Não deviam faltar muitos anos para o 25 de abril. No programa “Página Um”, da Rádio Renascença, ouvi um dia José Manuel Nunes apresentar o primeiro trabalho editado por um compositor e cantor português, que não estava presente no estúdio e de quem eu nunca tinha ouvido falar.
Tratava-se do primeiro disco de José Mário Branco. Foi então referido, com toda a naturalidade, que o autor não podia estar ali em estúdio, pelo facto de viver no estrangeiro. O verdadeiro motivo foi discretamente iludido: ele estava exilado em Paris.
Lembro-me, como se fosse hoje, da interessante peça instrumental “Gare de Austerlitz”, com que o disco abria: era um som ambiente, com ruídos de multidão e de comboios, que depois se iam enchendo progressivamente de música. Austerlitz era o nome da estação onde, em Paris, desembarcavam todos os portugueses que iam em busca de uma nova vida. Ou da liberdade.
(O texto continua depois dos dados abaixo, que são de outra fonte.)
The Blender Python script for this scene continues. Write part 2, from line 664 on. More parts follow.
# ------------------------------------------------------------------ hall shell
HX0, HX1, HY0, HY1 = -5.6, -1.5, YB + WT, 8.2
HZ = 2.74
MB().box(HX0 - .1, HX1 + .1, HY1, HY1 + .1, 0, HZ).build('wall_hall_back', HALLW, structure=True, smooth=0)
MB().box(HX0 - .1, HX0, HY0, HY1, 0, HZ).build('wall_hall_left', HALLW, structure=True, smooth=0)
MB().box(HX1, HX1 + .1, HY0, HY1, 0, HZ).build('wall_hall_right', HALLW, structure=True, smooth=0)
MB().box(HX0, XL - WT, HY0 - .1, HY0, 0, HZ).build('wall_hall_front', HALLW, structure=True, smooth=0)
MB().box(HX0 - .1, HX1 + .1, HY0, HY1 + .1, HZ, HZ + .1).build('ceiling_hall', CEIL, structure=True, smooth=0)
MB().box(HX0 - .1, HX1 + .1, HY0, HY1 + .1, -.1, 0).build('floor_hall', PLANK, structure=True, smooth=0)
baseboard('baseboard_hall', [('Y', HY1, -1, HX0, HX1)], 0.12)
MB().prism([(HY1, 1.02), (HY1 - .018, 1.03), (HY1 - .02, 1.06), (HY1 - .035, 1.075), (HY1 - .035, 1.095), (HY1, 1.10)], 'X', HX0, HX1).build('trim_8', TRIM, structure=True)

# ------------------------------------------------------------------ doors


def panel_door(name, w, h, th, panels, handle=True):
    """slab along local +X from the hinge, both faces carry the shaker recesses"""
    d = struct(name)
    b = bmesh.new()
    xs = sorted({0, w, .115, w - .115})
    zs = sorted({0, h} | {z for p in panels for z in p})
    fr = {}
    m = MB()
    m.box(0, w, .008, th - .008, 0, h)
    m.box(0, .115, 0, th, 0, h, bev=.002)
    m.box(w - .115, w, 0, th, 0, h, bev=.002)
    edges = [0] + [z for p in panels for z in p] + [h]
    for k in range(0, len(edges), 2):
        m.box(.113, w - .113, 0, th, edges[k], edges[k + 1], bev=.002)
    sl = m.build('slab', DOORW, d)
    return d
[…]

Desde esse dia e até hoje, segui com algum cuidado o percurso de José Mário Branco, do trabalho que fez no exílio com Sérgio Godinho até às belas derivas que, como compositor, com Manuela de Freitas como letrista, empreendeu pela área do fado, de que Camané acabaria por ser um grande beneficiário. Pelo meio, nos anos 80, tivemos direito ao chocante “FMI”, um disco que me recordo de ter levado comigo para Angola e de ter ali o ouvido com amigos, em “alto berros”, que era como aquela peça de indignação radical merecia ser escutada.
Ao vivo, creio só ter visto José Mário Branco uma única vez, num espetáculo no CCB, já há muitos anos. Sempre o achei muito melhor compositor do que intérprete, embora ele soubesse tirar bom partido melódico daquela sua voz rouca e grave.
José Mário Branco morreu. Era de uma geração, a que também pertenço, que está agora de saída, embora com legítimo orgulho do legado que deixa.
Recordo-o aqui com uma canção divertida, de ritmo de marcha alegre, ancorada na geografia de Lisboa, que diz bastante mais do que aquilo que parece dizer: “ “Qual é a tua, ó meu?”.
O clássico chunga “Tira a mão da popeline!”, que surge dito a meio da música, ficou ali consagrado para sempre.